In Tupy v. Kocourek, supra, there was an executory contract to sell two tracts of land, one of which was owned by the seller himself, and the other by his wife, the two joining in an inseparable contract to sell and convey to Tupy, the purchaser. The court reached the conclusion that Kocourek’s record title was imperfect to the-extent that the purchaser was not bound to accept it, and that as the contract was indivisible, there could be no recovery for any part of the purchase price. The opinion merely stated that the chancellor’s finding that Mrs. Kocourek had title by adverse possession to the tract of land which she had undertaken to sell was correct. The court, in disposing of the case, made a statement of the law, which is as applicable now as it was then, as follows:
“One who contracts and pays his money for a title to land ought to get, not only a title that he can hold against all adverse comers, but one that he can hold without reasonable apprehension of its being assailed, and one that he can readily transfer, if he desires, in the market.”
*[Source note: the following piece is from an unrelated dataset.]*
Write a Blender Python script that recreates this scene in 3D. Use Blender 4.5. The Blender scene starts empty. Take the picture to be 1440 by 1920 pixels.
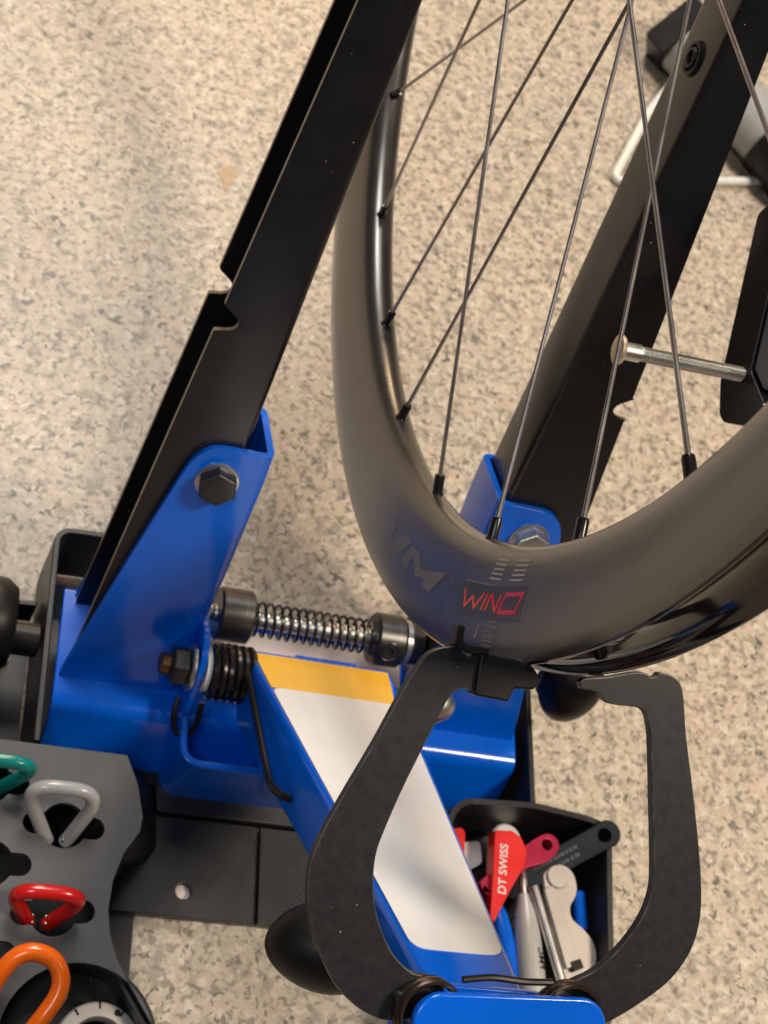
import bpy, bmesh, math, random
from math import sin, cos, pi, radians, degrees, atan2, hypot
from mathutils import Vector, Matrix
random.seed(7)
# ------------------------------------------------------------------ camera, world, lamps, exposure
# working units below: millimetres, origin at the wheel hub, X = axle, Y = away, Z = up
MM = 0.001
GROUND = -436.0                      # the floor lies 436 mm under the hub
def W(p): return Vector((p[0] * MM, p[1] * MM, (p[2] - GROUND) * MM))
scene = bpy.context.scene
C = bpy.context.collection
cam_data = bpy.data.cameras.new('camera'); cam = bpy.data.objects.new('camera', cam_data); C.objects.link(cam)
CR = [(0.93244469, -0.00461547, 0.36128325), (0.17713093, -0.86567548, -0.46822068), (0.31491511, 0.50058432, -0.80637696)]
m3 = Matrix((CR[0], [-c for c in CR[1]], [-c for c in CR[2]])).transposed()
cam.matrix_world = Matrix.Translation(W((-217.467, -493.835, 287.257))) @ m3.to_4x4()
cam_data.sensor_fit = 'VERTICAL'; cam_data.sensor_height = 36.0; cam_data.lens = 53.496
cam_data.clip_start = 0.02; cam_data.clip_end = 60
cam_data.dof.use_dof = True; cam_data.dof.focus_distance = 0.51; cam_data.dof.aperture_fstop = 24.0
scene.camera = cam
world = bpy.data.worlds.new('World'); scene.world = world; world.use_nodes = True
world.node_tree.nodes['Background'].inputs[0].default_value = (1.0, 0.93, 0.85, 1)
world.node_tree.nodes['Background'].inputs[1].default_value = 0.04
def area_lamp(name, loc, target, size, power, col):
    d = bpy.data.lights.new(name, 'AREA'); d.shape = 'DISK'; d.size = size; d.energy = power; d.color = col
    o = bpy.data.objects.new(name, d); C.objects.link(o); o.location = loc
    o.rotation_euler = (Vector(target) - Vector(loc)).to_track_quat('-Z', 'Y').to_euler()
    return o
area_lamp('ceiling_lamp', (1.1, -0.5, 2.05), (0.05, -0.05, 0.05), 0.5, 38, (1.0, 0.84, 0.66))
area_lamp('cool_fill', (-0.8, -0.85, 2.0), (0, -0.1, 0.1), 0.6, 8, (0.93, 0.96, 1.0))  # added cool fill light from the front left, no known fitting
area_lamp('rear_lamp', (-0.22, 1.4, 2.15), (-0.06, 0.5, 0.0), 1.05, 46, (1.0, 0.94, 0.86))
area_lamp('warm_lamp', (0.15, 2.4, 1.1), (0, 0.1, 0.0), 0.7, 20, (1.0, 0.66, 0.38))
vs = scene.view_settings; vs.view_transform = 'Standard'; vs.look = 'None'; vs.exposure = 0.08; vs.gamma = 1.0
vs.use_curve_mapping = False

# ------------------------------------------------------------------ materials
def nodes_of(name):
    m = bpy.data.materials.new(name); m.use_nodes = True
    nt = m.node_tree; return m, nt, nt.nodes['Principled BSDF']
def N(nt, kind, **kw):
    n = nt.nodes.new(kind)
    for k, v in kw.items(): setattr(n, k, v)
    return n
def ramp(nt, fac, stops, interp='LINEAR'):
    r = N(nt, 'ShaderNodeValToRGB'); r.color_ramp.interpolation = interp
    e = r.color_ramp.elements
    while len(e) < len(stops): e.new(0.5)
    for el, (p, c) in zip(e, stops):
        el.position = p; el.color = (*c, 1) if len(c) == 3 else c
    nt.links.new(fac, r.inputs[0]); return r.outputs[0]
def mix(nt, fac, a, b):
    n = N(nt, 'ShaderNodeMix', data_type='RGBA')
    for s, v in ((n.inputs[0], fac), (n.inputs[6], a), (n.inputs[7], b)):
        if hasattr(v, 'links'): nt.links.new(v, s)
        else: s.default_value = v if isinstance(v, (int, float)) else (*v, 1)
    return n.outputs[2]
def surf(name, col, rough=0.4, metal=0.0, dust=0.0, wear=0.0, bump=0.0, bscale=900, coat=0.0, spec=0.5, var=0.12, vscale=60, crough=0.08, ior=1.5):
    m, nt, b = nodes_of(name)
    co = N(nt, 'ShaderNodeTexCoord').outputs['Object']
    nz = N(nt, 'ShaderNodeTexNoise'); nz.inputs['Scale'].default_value = vscale; nz.inputs['Detail'].default_value = 5
    nt.links.new(co, nz.inputs['Vector'])
    lo = tuple(c * (1 - var) for c in col); hi = tuple(min(1, c * (1 + var)) for c in col)
    c = ramp(nt, nz.outputs[0], [(0.3, lo), (0.7, hi)])
    if dust:                                             # lint and dust specks lying on the paint
        vo = N(nt, 'ShaderNodeTexVoronoi'); vo.inputs['Scale'].default_value = 250
        nt.links.new(co, vo.inputs['Vector'])
        pick = N(nt, 'ShaderNodeSeparateColor'); nt.links.new(vo.outputs['Color'], pick.inputs[0])
        sz = N(nt, 'ShaderNodeMath', operation='MULTIPLY'); sz.inputs[1].default_value = 0.13 * dust
        g = N(nt, 'ShaderNodeMath', operation='POWER'); g.inputs[1].default_value = 4.5
        nt.links.new(pick.outputs[0], g.inputs[0]); nt.links.new(g.outputs[0], sz.inputs[0])
        lt = N(nt, 'ShaderNodeMath', operation='LESS_THAN')
        nt.links.new(vo.outputs['Distance'], lt.inputs[0]); nt.links.new(sz.outputs[0], lt.inputs[1])
        f2 = N(nt, 'ShaderNodeMath', operation='MULTIPLY'); nt.links.new(lt.outputs[0], f2.inputs[0]); nt.links.new(pick.outputs[1], f2.inputs[1])
        c = mix(nt, f2.outputs[0], c, (0.42, 0.40, 0.37))
    if wear:                                             # fine scratches
        mp = N(nt, 'ShaderNodeMapping'); mp.inputs['Scale'].default_value = (260, 26, 120); mp.inputs['Rotation'].default_value = (0.4, 0.7, 0.5)
        nt.links.new(co, mp.inputs[0])
        w = N(nt, 'ShaderNodeTexNoise'); w.inputs['Scale'].default_value = 1.0; w.inputs['Detail'].default_value = 2
        nt.links.new(mp.outputs[0], w.inputs['Vector'])
        wf = ramp(nt, w.outputs[0], [(0.70, (0, 0, 0)), (0.78, (wear, wear, wear))])
        c = mix(nt, wf, c, tuple(min(1, 0.10 + v * 1.5) for v in col))
    nt.links.new(c, b.inputs['Base Color'])
    rr = ramp(nt, nz.outputs[0], [(0.25, (rough * 0.85,) * 3), (0.75, (min(1, rough * 1.18),) * 3)])
    nt.links.new(rr, b.inputs['Roughness'])
    b.inputs['Metallic'].default_value = metal; b.inputs['Coat Weight'].default_value = coat; b.inputs['Coat Roughness'].default_value = crough
    b.inputs['Specular IOR Level'].default_value = spec; b.inputs['IOR'].default_value = ior
    if bump:
        bn = N(nt, 'ShaderNodeTexNoise'); bn.inputs['Scale'].default_value = bscale; bn.inputs['Detail'].default_value = 3
        nt.links.new(co, bn.inputs['Vector'])
        bp = N(nt, 'ShaderNodeBump'); bp.inputs['Strength'].default_value = bump; bp.inputs['Distance'].default_value = 0.0004
        nt.links.new(bn.outputs[0], bp.inputs['Height']); nt.links.new(bp.outputs[0], b.inputs['Normal'])
    return m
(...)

It is unnecessary to determine now where the weight of authority lies on this question, and it may be conceded that the weight is in favor of the position now taken by the majority; but the authorities are divided on the subject, and, this court having- taken a position on the question, the cases should not be overruled where they have-become rules of property. It certainly cannot be said that there is no reason for holding that the purchaser should not be compelled to accept a title established merely by adverse possession, for it can scarcely ever be said that a title dependent on adverse possession established by extrinsic evidence is perfect beyond the realms of doubt. That kind of a title is generally suspicious, and it is not unlikely that one who buys it will sooner or later find that he has a lawsuit on his hands to defend his title. There are secret pitfalls in the defense of this kind of a title, for often, after a long lapse of years, it is found that there is some one under disability who has the title and is not barred by limitation.